VATICAN CITY (CNS) -- The Code of Canon Law must more directly address the frequent spiritual manipulation and abuse of office wrought by members of the church to solicit sex, the Vatican’s doctrinal chief said.

“Various dicasteries frequently received reports or complaints about situations where spiritual elements were used as an excuse or motivation to have sexual relations,” Cardinal Víctor Manuel Fernández, prefect of the Dicastery for the Doctrine of the Faith, said in an interview with Alfa y Omega, the newspaper of the Archdiocese of Madrid.

“In these cases, there is a manipulation of people who entrust themselves to a spiritual guide and at the same time a manipulation of the spiritual beauty of our faith in order to obtain sex,” he said.

In the interview published Jan. 23, the cardinal said that the lack of a specific offense in canon law regarding spiritual abuse makes it “necessary and urgent to address it, because we have discovered that it is unfortunately not uncommon.”

The dicastery released a document in November 2024 stating that the pope had approved its creation of a working group with the Dicastery for Legislative Texts to analyze possibilities and present concrete proposals to classify the crime of “spiritual abuse.”

In the interview, Cardinal Fernández said that greater clarity is needed in canon law since the only recourse currently is canon 1399, which states that unspecified violations of divine and canon law can be punished with a just penalty “only when the special gravity of the violation requires it, and necessity demands that scandals be prevented or repaired.”

However, the cardinal said, “when a serious crime becomes very frequent it is not advisable to have to refer to such a general canon,” especially because it is difficult to use a general law to apply a severe penalty.

Creating a precise classification of spiritual abuse is essential, he said, otherwise “any misconduct could be reported as a serious offense or be punishable by a maximum penalty,” a situation that could lead to a “generalized suspicion” among members of the church or create a “cancel culture.”

“When everything seems to have the same gravity, we end up committing an injustice in the face of particularly serious cases that must be confronted with greater force,” he added.

The prevalence of spiritual abuse in the church was particularly noticed after news reports about the former Jesuit and artist Father Marko Rupnik, who was accused in 2022 of spiritually manipulating women for decades to receive sex acts. A Vatican investigation into the priest, who was expelled from the Jesuits, is ongoing.

Cardinal Fernández said that the study group is not preparing proposals to apply solely to the case of Father Rupnik since “it would prejudice the objectivity of the work” but that the dicastery’s investigation into him is continuing and an independent tribunal is currently being prepared.

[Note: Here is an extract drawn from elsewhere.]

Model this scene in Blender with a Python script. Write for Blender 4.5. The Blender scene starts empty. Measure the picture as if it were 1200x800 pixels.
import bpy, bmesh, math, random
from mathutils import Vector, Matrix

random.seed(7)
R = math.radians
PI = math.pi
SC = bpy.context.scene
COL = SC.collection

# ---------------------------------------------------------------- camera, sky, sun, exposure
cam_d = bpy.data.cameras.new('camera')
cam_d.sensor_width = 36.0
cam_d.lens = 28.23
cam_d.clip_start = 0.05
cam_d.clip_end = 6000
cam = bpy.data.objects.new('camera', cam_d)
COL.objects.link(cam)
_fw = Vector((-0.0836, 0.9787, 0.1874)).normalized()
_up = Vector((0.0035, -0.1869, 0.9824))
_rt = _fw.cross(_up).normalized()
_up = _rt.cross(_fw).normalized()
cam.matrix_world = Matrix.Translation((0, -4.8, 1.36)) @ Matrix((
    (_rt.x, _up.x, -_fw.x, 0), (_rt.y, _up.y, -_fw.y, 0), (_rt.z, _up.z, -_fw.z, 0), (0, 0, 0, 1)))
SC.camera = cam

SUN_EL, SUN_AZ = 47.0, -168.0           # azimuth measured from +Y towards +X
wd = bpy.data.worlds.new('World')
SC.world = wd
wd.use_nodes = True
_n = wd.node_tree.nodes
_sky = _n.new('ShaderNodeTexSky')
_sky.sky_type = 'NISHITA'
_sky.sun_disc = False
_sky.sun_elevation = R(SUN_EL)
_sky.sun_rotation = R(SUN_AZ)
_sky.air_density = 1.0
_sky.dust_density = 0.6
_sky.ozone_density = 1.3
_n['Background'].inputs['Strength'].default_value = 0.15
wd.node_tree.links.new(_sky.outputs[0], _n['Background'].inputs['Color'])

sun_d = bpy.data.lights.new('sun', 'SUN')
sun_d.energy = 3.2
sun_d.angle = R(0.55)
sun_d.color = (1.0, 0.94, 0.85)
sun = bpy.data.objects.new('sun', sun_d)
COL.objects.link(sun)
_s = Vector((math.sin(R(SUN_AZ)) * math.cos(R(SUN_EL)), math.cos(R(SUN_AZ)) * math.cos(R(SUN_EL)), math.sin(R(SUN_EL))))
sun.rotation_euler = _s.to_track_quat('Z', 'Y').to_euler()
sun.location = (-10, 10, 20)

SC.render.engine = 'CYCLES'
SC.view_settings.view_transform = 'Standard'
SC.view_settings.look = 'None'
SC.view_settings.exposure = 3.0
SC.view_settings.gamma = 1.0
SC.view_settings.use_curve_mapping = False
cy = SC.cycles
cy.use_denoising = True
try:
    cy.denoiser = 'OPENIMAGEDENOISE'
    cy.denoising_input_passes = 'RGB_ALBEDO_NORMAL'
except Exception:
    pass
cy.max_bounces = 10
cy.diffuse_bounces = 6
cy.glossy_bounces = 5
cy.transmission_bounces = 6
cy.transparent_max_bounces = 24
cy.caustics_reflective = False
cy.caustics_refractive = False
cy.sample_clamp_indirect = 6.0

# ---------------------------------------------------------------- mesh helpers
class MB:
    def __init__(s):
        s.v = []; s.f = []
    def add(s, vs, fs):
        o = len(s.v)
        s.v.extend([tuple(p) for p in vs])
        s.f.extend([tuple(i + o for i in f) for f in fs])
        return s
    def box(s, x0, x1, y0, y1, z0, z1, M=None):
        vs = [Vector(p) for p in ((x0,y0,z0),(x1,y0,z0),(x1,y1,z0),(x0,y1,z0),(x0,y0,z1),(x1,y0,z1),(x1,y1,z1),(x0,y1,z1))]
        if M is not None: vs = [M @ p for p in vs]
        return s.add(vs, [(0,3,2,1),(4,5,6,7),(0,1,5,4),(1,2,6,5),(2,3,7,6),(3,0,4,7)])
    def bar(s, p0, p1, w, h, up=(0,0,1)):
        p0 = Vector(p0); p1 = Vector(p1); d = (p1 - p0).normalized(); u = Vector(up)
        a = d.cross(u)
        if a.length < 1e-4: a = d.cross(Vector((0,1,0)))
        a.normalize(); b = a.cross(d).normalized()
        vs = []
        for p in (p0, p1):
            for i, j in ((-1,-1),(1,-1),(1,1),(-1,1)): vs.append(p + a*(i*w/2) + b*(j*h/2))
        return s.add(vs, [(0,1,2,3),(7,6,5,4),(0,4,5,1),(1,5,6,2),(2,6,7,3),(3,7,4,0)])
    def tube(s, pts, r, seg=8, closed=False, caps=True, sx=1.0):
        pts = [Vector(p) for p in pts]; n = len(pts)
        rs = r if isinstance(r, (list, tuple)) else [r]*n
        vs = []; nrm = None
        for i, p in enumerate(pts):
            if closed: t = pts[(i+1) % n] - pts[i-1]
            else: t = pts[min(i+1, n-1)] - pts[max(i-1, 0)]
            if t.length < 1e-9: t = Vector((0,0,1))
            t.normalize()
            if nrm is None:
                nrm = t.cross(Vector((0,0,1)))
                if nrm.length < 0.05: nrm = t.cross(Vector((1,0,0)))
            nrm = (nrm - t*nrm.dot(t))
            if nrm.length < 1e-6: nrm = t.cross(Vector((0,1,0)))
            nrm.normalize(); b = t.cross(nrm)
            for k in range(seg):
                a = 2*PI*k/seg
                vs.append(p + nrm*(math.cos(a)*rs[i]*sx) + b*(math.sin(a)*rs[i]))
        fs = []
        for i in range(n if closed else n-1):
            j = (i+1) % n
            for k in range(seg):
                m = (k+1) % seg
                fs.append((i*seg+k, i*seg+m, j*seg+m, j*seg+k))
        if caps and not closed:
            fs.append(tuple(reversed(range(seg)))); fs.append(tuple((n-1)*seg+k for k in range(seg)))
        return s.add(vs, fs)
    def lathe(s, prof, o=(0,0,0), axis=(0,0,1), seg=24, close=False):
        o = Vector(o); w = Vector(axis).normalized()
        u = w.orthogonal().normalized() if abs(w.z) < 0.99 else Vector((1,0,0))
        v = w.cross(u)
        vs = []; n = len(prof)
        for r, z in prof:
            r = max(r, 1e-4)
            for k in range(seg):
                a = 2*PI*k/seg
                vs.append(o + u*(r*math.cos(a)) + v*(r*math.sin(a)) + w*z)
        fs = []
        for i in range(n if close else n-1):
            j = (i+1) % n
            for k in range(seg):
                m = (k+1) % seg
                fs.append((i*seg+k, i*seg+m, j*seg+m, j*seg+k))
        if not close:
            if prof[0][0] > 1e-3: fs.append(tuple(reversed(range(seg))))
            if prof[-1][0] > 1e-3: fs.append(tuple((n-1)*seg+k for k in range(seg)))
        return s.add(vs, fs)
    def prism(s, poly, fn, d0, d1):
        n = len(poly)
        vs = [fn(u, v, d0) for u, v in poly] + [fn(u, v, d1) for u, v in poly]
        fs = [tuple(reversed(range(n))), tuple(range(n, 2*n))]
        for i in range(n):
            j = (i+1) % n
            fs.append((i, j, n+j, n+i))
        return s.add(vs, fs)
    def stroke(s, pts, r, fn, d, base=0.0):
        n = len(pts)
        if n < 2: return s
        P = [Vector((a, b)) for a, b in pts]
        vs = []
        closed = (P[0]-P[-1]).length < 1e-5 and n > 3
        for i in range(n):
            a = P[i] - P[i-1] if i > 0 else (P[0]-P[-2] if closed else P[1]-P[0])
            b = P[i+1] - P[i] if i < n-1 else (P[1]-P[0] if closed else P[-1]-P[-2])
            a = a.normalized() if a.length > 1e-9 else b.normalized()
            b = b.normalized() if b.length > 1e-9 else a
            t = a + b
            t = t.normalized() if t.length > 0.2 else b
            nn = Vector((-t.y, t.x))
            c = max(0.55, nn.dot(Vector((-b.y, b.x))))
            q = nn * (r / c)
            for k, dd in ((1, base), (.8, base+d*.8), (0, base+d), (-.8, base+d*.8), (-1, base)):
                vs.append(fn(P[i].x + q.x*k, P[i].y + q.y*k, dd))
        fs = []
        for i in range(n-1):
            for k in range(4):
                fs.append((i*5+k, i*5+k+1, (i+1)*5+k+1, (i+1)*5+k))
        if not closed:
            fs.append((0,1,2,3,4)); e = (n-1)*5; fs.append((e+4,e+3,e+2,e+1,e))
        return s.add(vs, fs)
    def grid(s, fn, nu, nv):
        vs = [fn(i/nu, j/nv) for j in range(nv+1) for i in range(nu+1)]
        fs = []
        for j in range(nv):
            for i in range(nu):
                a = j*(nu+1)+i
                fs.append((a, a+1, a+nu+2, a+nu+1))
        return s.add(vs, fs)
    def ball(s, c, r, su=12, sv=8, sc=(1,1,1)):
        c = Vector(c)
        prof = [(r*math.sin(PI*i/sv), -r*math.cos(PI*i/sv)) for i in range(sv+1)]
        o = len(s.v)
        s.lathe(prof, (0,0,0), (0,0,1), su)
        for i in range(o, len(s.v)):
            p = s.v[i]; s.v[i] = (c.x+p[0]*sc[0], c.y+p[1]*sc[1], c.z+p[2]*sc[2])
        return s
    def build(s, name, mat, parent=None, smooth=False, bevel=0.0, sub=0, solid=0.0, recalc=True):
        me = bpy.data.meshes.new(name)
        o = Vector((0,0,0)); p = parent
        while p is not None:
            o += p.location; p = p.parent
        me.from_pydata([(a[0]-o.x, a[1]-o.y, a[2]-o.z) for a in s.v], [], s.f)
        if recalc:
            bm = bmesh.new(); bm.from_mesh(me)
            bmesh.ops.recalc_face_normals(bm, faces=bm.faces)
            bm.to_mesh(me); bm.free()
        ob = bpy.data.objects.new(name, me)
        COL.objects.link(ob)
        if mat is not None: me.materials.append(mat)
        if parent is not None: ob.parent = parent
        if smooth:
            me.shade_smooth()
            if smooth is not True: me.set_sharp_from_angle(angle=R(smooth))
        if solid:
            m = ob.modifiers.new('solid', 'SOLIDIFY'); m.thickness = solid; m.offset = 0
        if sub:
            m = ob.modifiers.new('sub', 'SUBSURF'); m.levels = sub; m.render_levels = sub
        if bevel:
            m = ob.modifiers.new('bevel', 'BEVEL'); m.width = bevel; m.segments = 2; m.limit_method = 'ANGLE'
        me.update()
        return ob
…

Though Cardinal Fernández said that cases bordering on spiritual abuse are “not always easy to adequately prove” and punish, he said that certain cases of “special perversity” -- such as having sex in sacred places under the pretense that it would foster a special relationship with God -- should receive the maximum penalty allowed by canon law.

The study group, chaired by Archbishop Filippo Iannone, prefect of the Dicastery for Legislative Texts, will look at classifying the crime of spiritual abuse and studying interpretations of existing canon law that could include spiritual abuse. The result could be a new definition of spiritual abuse in canon law or a modification of existing laws to make clear their application in cases of spiritual abuse.

Those steps are important, Cardinal Fernández said, because current cases of spiritual abuse are treated as cases of “false mysticism,” however that term also captures purely doctrinal errors that are not necessarily crimes.

"But canonists need to typify a crime with another name --'spiritual abuse,' for example -- so as to not always have to resort to canon 1399 when judging such a serious, scandalous and frequent crime, and to avoid the confusion that the broad and obscure meaning of the expression 'false mysticism' could generate," he said.